Has CINE passed my tests?
On Monday, I laid out three things I hoped to see in Cineworld’s results that would justify share price gains. Has the company delivered? I think it’s a mixed picture.
Are cinemas back to normal? Possibly not. After a strong final quarter last year, management said that January and February were affected by Omicron and a “lack of major movie releases”. Stronger trading is expected from March onwards.
However, the group’s 2021 revenue and underlying earnings did match analysts’ estimates. This gives me hope that management is making accurate forecasts and may be able to deliver on guidance for this year.

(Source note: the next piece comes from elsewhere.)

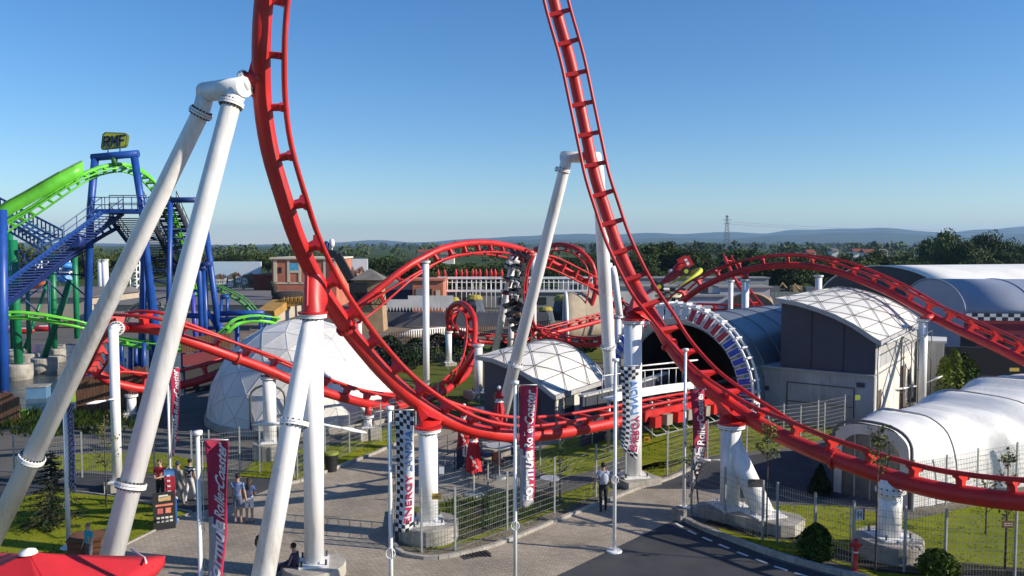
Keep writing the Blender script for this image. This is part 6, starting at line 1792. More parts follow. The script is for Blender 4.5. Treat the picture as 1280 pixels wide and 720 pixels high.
# ---------------------------------------------------------------- flag poles with banners
CRIM = pm('banner_crimson', (.42, .02, .07), .75, .12, 1.2); BWHT = pm('banner_white', (.70, .70, .72), .75, .1, 1.5); BBLK = pm('banner_black', (.015, .015, .02), .7); BSHD = pm('banner_white_shaded', (.36, .34, .50), .75, .1, 1.5); BPUR = pm('banner_purple', (.12, .04, .20), .75, .2, 3); BGR = pm('banner_grey', (.40, .38, .40), .75, .2, 2)  # the violet tinted cloth is banner white with shade mixed into its colour
TXR = pm('text_red', (.55, .02, .08), .7); TXB = pm('text_blue', (.10, .28, .62), .7, .2, 2); TXW = pm('text_white', (.80, .80, .80), .7)
def banner(px, ytop, Y, foot_y, fx0, fx1, fy0, fy1, style, label, bow=0.0, depth=.3, taper=.0, r=.055, flip=False, polelabel='', seed=0):
    top = P(px, ytop, Y)
    root = thing('flag_pole', (top.x, Y, 0), polelabel, 'flag pole', 'white flag poles with banners')
    MB().tube((top.x, Y, 0), top, r, r * .85, 16).build('pole', WHITE, root)
    MB().lathe([(.01, .05), (r * 1.9, .04), (r * 1.9, -.04), (.01, -.05)], top, 16).build('cap', WHITE, root)
    MB().lathe([(.01, .06), (.24, .06), (.26, .03), (.26, 0)], (top.x, Y, 0), 20, False).build('base_plate', WHITE, root)
    zt = P(px, fy0, Y).z; zb = P(px, fy1, Y).z
    xa = P(fx0, fy0, Y).x; w = P(fx1, fy0, Y).x - xa
    # top arm and side cord
    m = MB(); m.tube((top.x, Y, zt + .02), (xa + w * 1.02, Y, zt + .02), .016, n=8); m.tube((top.x + .09, Y, zt + .1), (top.x + .09, Y, zb - .2), .008, n=5)
    for k in range(6):
        z = zt - (zt - zb) * k / 5; m.tube((top.x, Y - .0, z), (xa, Y, z - .02), .008, n=5)
    m.build('rigging', GALV, root)
    m = MB().path([V3(top.x + math.cos(a) * .11, Y - .06, zb - .55 + math.sin(a) * .13) for a in [k * PI / 6 for k in range(13)]], .012, 6); m.build('cord_loop', WHITE, root)
    def F(v, u, lift=0):
        # v across 0..1, u down 0..1
        ww = w * (1 - taper * u ** 2)
        x = xa + v * ww + bow * math.sin(PI * u) * w + .05 * w * math.sin(7 * u + seed) * v
        y = Y + depth * w * (math.sin(2.6 * u + 3.2 * v + seed) * .45 + .25 * math.sin(9 * u + 2 * v + seed)) * (.3 + .7 * v)
        z = zt - (zt - zb) * u + .05 * w * math.sin(5 * v + seed) - (taper * .35 * (1 - v) * u ** 3 * w if not flip else -.6 * (1 - v) * u ** 4 * w * 1.6)
        return V3(x, y - lift, z)
    fl = thing('banner', (top.x, Y, zb), label, 'banner', 'tall banners on white poles')
    nu, nv = (30, 5) if style != 'red' else (40, 8)
    if style == 'check':
        mats = [BWHT, BBLK, BSHD]; 
    elif style == 'dimmed': mats = [BSHD, BBLK, BWHT]  # the white banner in shade, that shade painted as a violet tint
    else: mats = [CRIM, BGR, BPUR]
    m = MB(); m.v = [tuple(F(i / nv, j / nu)) for j in range(nu + 1) for i in range(nv + 1)]
    for j in range(nu):
        for i in range(nv):
            if style in ('check', 'dimmed'):
                chk = i < 2 or j < 4 or j > nu - 4
                ii = i if True else 0; jj = j // 1
                m.mat = 1 if (chk and (i + j) % 2 == 0 and (True)) else 0
                if style == 'check' and m.mat == 0 and 8 < j < 20 and i > 4: m.mat = 2 if False else 0
            else:
                m.mat = 1 if (j > nu * .5 and i < (j - nu * .45) * .34) else 2 if (3 + 2 * math.sin(j * .5)) < i < (4.2 + 2 * math.sin(j * .5 + .4)) and j > nu * .35 else 0
            q = j * (nv + 1) + i; m.f.append((q, q + nv + 1, q + nv + 2, q + 1)); m.sm.append(True); m.mi.append(m.mat)
    o = m.build('cloth', mats, fl, solid=.006)
    L = .025
    s1 = dict(bold=.02)
    if style in ('check', 'dimmed'):
        t1, t2 = (TXR, TXB) if style == 'check' else (BBLK, BBLK)  # shaded banner gets black letters, shade painted over the red and blue
        mir = (lambda b: b) if not flip else (lambda b: 1 - b)
        lettering('ENERGY', lambda a, b: F(.93 - .42 * mir(b), .92 - .40 * a, L), t1, fl, **s1)
        lettering('LANDIA', lambda a, b: F(.93 - .42 * mir(b), .50 - .36 * a, L), t2, fl, **s1)
    else:
        lettering('Formuła', lambda a, b: F(.92 - .74 * b, .97 - .44 * a, L), TXW, fl, shear=.3, bold=.03)
        lettering('RollerCoaster', lambda a, b: F(.90 - .60 * b, .52 - .50 * a, L), TXW, fl, shear=.3, bold=.02)
    return fl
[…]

$1bn legal bill: There’s no update on a recent Canadian court ruling that could see Cineworld forced to pay $1bn in damages to rival Cineplex. Cineworld “strongly disagrees with this judgement and has appealed the decision”.
However, it has warned today that as things stand, it would not be able to pay the damages. That’s a serious red flag for me.
Debt mountain: I’d hoped that its borrowings would be unchanged from the half-year results, but they’ve continued to rise. Today’s results show a total net debt of $8.9bn, up from $8.4bn at the end of June.
Most of the extra borrowing seems to relate to one-off costs that shouldn’t repeat. So perhaps that’s hopeful. But management comments suggest that the group could still face problems repaying its loans on schedule.
Cineworld share price: what next?
Cineworld boss Mooky Greidinger is a real cinema enthusiast. The Greidinger family are also controlling shareholders of Global City Holdings, which owns 20% of the firm.
I think Mr Greidinger is well motivated to return Cineworld to health. But it looks like a tough challenge to me.
The company’s base case forecast for this year is that admissions will rise to 85% of 2019 levels in the US, and to 90% in the UK. If this happens, Mr Greidinger believes that Cineworld should just be able make it through the year without breaching any of its borrowing limits.
However, he’s warned that any setbacks could see Cineworld face problems repaying its debts on schedule. If the company is forced to raise funds by selling new shares, shareholders could face significant dilution.
There’s also the risk that Cineworld may have to pay that $1bn in damages to Cineplex. If that happens, I think the group might go into administration.
If everything goes to plan, I think Cineworld’s share price could soar over the next couple of years. Personally, I think this is unlikely. I expect Cineworld shares to continue performing poorly until the group’s financial situation improves. I won’t be buying the shares just yet.